上述したように、複数の指示デバイス1を用いることによって1つのスクリーン22に複数本の独立した指標Pを表示することが可能であるから、異なる複数台のコンピュータ3にそれぞれ指示デバイス1を接続し、コンピュータ3間でデータ通信を行うことによって1つの三次元画像の中に各コンピュータ3に対応する指示デバイス1に対応して生成した指標Pを表示することが可能である。つまり、各コンピュータ3に通信手段(図示せず)を設け、図10(a)のように各コンピュータ3をインターネットやローカルエリアネットワークのようなネットワークNTに接続することによって、ネットワークNTを介してコンピュータ3間でデータ通信が可能になるようにしてあり、いずれか1台のコンピュータ3に設けた仮想空間データ生成部32から与えられる画像データと、各コンピュータ3でそれぞれ生成された指標データとを各コンピュータ3で共用する構成としている。この構成によって、図10(b)のように1つの三次元画像について、複数の利用者M1,M2がそれぞれ指示デバイス1を用いて複数の指標Pを表示することが可能になる。したがって、互いに遠方に存在する利用者M1,M2が、1つの三次元画像について討議を行ったり、三次元画像を用いるゲームで対戦したりするような利用が可能になる。なお、上述した各技術は適宜に組み合わせて用いることができる。

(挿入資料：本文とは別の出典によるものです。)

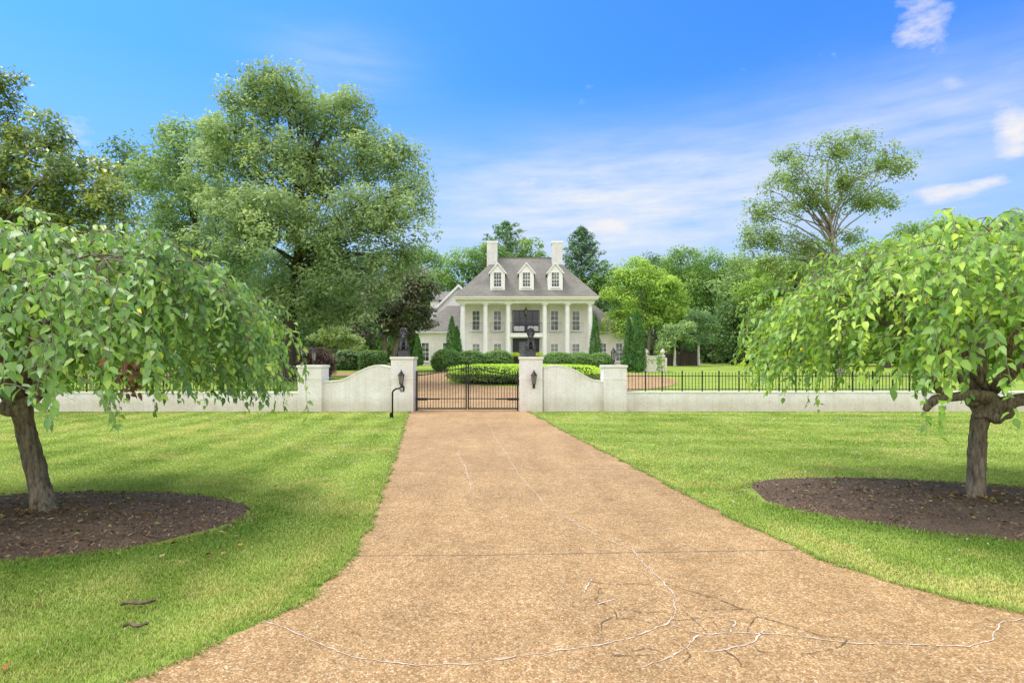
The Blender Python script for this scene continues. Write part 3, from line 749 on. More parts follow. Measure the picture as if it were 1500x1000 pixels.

本発明の実施形態を示すブロック図である。 同上の概略構成図である。 同上の処理手順を示す動作説明図である。 (a)(b)はそれぞれ同上に用いる指示デバイスの外観を示す斜視図である。 同上における指標の一例を示す図である。 同上の動作説明図である。 同上の使用例を示す図である。 同上の使用例を示す図である。 同上の動作説明図である。 (a)は同上の使用例を示す概略構成図、(b)は同上の使用例を示す図である。
符号の説明
1 指示デバイス
2 仮想空間表示手段
3 コンピュータ
4 スピーカ
7 スタンド
14 押釦スイッチ
22 スクリーン
31 指標データ生成部
36 仮想空間衝突判定部
37 衝突表示部
41 指示デバイス位置・方向検出部
42 指示デバイス長さ数値設定部
Ob1,Ob2 仮想物体
P 指標

Claims (5)

  1. コンピュータにより規定された仮想三次元空間に関して仮想空間表示手段に設けたスクリーンに投影された三次元画像に向かって実空間内で所望の向きに向けることができる指示デバイスと、前記指示デバイスの実空間での位置および向きを検出する指示デバイス位置・方向検出部と、前記指示デバイスを向けた向きに長さを有する指標を前記三次元画像の中に表示するための指標データを生成する指標データ生成部と、前記指示デバイス位置・方向検出部により検出された前記指示デバイスの実空間での位置および向きとともに指標の長さを指標データ生成部に与える指示デバイス長さ数値設定部とを備え、前記指示デバイス位置・方向検出部は、前記指示デバイスに設けられ前記スクリーンに所要のパターンを投影する投光素子と、前記指示デバイスに設けられ前記投光素子から前記スクリーンに投影されたパターンを撮像する撮像素子とを備え、前記指標データ生成部は撮像素子により撮像されたパターンの形状を用いて前記指示デバイスの位置および向きを計算することを特徴とする仮想空間内位置指示装置。
  2. 前記指示デバイスと前記指示デバイス位置・方向検出部と前記指示デバイス長さ数値設定部と前記指標データ生成部とが複数個ずつ設けられ、前記仮想空間表示手段は前記三次元画像内に各指示デバイスごとの指標を重ねて表示することを特徴とする請求項1記載の仮想空間内位置指示装置。
  3. 実空間内における前記指示デバイスの位置および向きの変化の自由度を制限する移動制御手段が付加されることを特徴とする請求項1または請求項2記載の仮想空間内位置指示装置。
  4. 前記指示デバイスは、指標により指定した前記三次元画像内の場所に応じた触覚を提示する触覚提示手段を備えることを特徴とする請求項1ないし請求項3のいずれか1項に記載の仮想空間内位置指示装置。
  5. 前記三次元画像内の仮想物体と前記指示デバイスに連動する指標との衝突の有無を判定する仮想空間衝突判定部と、前記仮想空間衝突判定部により衝突が検出されたことを通知する衝突通知手段とが付加されていることを特徴とする請求項1ないし請求項4のいずれか1項に記載の仮想空間内位置指示装置。